What happened

Shares of Criteo (NASDAQ:CRTO) rallied 10.2% in July, according to data from S&P Global Market Intelligence, as investors anticipated the ad-retargeting company's second-quarter 2019 report at the end of the month.

For perspective, the move only partially recouped Criteo's more than 20% drop through the first six months of the year. But when the company's Q2 release officially hit the wires the morning of July 31, shares briefly rallied as much as 10% that day before giving back the bulk of those post-earnings gains by the close -- a likely consequence of traders taking profits following Criteo's steady climb leading up to the report.

Orange colored 3-D image of Criteo's text logo.

IMAGE SOURCE: CRITEO.

So what

Still, Criteo stock rallied with good reason. Quarterly revenue excluding traffic acquisition costs (ex-TAC) grew a modest 0.3% at constant currency, to $223.9 million, which was near the high end of guidance for between $221 million and $224 million. Trending toward the bottom line, adjusted earnings before interest, taxes, depreciation, and amortization (EBITDA) declined 18%, to $56 million, but still arrived well above guidance for between $50 million and $53 million.

Criteo CEO JB Rudelle reiterated that the company continues to operate in a "challenging landscape" as it works to implement its transition to a multiproduct platform. But he also stressed he "feels good" about both the company's strategic direction and its ability to drive sustained, profitable growth over the long term.
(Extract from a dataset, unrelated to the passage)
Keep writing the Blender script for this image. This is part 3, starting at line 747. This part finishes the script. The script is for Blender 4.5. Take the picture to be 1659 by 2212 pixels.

To that end, Criteo added 360 net new clients during the quarter, bringing its total to 19,733, while maintaining a client-retention rate of close to 90%. If that wasn't enough, Criteo's board of directors approved a new $80 million repurchase program, valid through the middle of next year -- a move they say demonstrates "confidence in its business and its ability to generate free cash flow."

Now what

Given its solid start to 2019, Criteo reaffirmed its full-year guidance for revenue ex-TAC to be flat to up 2% at constant currency while maintaining adjusted EBITDA margin of roughly 30%.

To be clear, Criteo still has plenty of work to do before it silences the fears of bearish investors. There's no doubt, however, that last month's report was a step in the right direction, and Criteo stock jumped accordingly.